#### YOUR GOAL
Exactly retype the lines from the top of the data through the line containing "from mathutils import Vector, Matrix, Euler", leaving out every picture.

#### INFORMATION PROVIDED
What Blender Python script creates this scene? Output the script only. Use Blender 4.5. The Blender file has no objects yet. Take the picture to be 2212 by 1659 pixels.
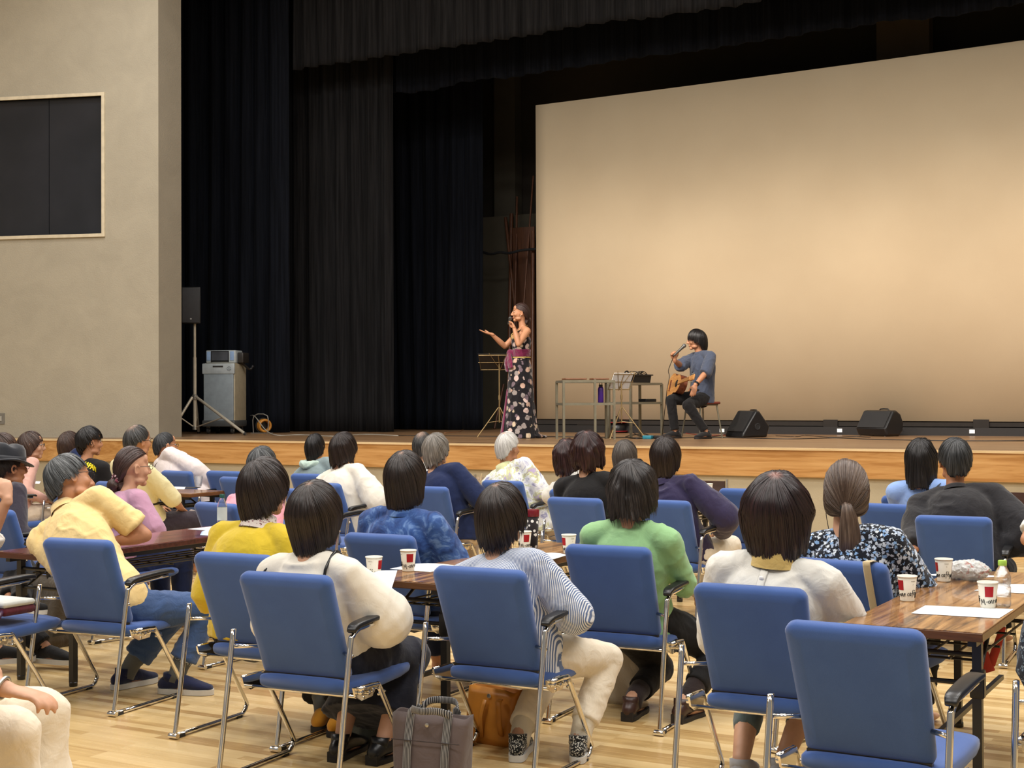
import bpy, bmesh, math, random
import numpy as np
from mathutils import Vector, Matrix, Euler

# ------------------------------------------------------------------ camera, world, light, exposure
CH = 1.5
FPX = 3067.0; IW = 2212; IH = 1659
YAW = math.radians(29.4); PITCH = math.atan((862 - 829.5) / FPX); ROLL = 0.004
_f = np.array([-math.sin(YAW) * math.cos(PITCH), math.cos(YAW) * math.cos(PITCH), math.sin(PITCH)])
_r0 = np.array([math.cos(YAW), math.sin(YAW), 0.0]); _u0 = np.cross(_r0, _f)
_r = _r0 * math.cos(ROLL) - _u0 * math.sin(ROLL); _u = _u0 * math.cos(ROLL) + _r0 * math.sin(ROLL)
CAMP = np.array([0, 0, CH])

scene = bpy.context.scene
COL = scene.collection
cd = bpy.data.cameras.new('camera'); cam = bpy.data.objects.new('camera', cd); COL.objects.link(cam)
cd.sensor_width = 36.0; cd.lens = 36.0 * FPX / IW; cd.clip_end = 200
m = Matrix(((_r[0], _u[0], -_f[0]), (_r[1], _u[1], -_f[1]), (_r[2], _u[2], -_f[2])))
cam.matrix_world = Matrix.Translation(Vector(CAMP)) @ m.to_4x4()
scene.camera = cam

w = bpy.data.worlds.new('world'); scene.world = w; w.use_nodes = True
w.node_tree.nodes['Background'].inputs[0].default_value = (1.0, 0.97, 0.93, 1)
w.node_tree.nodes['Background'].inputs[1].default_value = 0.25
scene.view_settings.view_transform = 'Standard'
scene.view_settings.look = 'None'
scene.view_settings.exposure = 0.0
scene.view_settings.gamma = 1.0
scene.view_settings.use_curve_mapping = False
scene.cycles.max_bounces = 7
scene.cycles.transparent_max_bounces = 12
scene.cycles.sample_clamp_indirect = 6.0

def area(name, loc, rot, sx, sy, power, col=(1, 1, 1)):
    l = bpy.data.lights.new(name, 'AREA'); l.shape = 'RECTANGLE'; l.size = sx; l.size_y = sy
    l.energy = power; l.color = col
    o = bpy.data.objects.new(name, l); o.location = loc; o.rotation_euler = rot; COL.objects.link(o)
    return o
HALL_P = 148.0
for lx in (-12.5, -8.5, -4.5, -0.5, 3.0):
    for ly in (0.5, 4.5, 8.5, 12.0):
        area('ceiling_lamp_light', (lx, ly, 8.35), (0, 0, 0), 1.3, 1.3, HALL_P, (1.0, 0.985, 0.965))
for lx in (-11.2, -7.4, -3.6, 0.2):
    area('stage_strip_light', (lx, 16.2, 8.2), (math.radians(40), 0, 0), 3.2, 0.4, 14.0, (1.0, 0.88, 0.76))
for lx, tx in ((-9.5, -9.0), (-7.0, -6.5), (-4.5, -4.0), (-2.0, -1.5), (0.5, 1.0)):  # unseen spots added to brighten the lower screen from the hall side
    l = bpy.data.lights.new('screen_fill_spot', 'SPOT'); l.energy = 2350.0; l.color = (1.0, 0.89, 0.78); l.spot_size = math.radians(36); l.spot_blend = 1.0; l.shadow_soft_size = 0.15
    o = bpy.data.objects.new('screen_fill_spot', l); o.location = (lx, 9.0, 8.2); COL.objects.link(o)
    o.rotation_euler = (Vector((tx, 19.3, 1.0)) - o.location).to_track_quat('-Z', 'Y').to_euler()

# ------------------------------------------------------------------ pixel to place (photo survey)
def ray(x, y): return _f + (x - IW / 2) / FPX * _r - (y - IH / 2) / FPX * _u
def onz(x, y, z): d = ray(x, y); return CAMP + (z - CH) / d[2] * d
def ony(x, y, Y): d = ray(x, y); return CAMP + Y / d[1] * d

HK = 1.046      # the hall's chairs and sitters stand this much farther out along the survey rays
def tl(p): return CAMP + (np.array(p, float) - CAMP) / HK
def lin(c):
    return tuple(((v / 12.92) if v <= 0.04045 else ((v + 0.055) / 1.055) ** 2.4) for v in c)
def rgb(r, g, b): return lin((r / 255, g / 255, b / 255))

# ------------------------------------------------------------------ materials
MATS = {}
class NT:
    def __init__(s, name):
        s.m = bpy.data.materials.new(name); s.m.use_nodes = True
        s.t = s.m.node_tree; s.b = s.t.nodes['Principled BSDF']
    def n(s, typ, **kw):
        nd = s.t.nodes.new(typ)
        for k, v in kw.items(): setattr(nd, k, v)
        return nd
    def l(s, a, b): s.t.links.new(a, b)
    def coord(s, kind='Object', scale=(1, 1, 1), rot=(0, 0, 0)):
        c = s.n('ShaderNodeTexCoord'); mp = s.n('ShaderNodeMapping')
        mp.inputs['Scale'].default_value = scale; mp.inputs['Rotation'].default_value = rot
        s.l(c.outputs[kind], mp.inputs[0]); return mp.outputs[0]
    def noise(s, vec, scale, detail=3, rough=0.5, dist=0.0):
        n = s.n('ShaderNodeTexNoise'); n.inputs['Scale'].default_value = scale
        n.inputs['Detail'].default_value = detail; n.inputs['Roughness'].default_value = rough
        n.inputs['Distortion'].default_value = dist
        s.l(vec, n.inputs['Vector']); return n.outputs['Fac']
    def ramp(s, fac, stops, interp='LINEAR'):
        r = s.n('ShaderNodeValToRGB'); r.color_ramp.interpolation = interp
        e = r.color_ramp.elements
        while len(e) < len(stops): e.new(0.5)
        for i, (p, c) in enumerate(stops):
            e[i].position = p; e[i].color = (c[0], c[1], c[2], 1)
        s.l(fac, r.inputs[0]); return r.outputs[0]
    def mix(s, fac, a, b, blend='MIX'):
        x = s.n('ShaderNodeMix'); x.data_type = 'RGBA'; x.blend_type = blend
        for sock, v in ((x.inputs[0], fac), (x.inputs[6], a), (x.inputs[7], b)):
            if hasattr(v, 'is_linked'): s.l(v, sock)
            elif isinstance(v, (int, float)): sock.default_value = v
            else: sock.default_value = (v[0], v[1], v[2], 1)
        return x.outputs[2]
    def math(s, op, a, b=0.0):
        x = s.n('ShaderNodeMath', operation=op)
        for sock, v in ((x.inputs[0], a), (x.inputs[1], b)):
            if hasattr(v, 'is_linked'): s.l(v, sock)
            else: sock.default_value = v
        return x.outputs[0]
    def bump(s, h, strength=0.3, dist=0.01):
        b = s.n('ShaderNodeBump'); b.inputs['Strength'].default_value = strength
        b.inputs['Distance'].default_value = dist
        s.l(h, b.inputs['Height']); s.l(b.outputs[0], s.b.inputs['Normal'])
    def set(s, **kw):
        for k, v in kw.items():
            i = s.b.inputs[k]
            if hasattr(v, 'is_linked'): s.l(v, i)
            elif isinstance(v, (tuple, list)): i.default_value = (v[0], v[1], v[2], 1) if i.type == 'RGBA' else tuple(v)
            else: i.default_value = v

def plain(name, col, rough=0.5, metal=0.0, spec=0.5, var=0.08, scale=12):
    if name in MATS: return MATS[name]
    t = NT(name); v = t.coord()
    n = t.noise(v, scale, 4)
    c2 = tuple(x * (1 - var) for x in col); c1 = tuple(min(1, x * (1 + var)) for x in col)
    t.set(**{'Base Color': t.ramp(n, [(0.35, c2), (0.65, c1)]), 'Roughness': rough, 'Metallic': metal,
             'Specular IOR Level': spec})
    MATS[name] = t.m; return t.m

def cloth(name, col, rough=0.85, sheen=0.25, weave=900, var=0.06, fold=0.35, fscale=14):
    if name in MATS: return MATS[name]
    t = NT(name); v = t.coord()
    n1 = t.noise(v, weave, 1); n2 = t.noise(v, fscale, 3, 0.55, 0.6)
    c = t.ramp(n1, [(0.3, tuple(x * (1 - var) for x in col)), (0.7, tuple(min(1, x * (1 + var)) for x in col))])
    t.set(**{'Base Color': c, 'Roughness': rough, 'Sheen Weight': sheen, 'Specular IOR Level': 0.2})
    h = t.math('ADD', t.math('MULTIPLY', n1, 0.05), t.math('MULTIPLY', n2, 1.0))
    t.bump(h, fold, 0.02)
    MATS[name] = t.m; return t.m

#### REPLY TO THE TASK
What Blender Python script creates this scene? Output the script only. Use Blender 4.5. The Blender file has no objects yet. Take the picture to be 2212 by 1659 pixels.
import bpy, bmesh, math, random
import numpy as np
from mathutils import Vector, Matrix, Euler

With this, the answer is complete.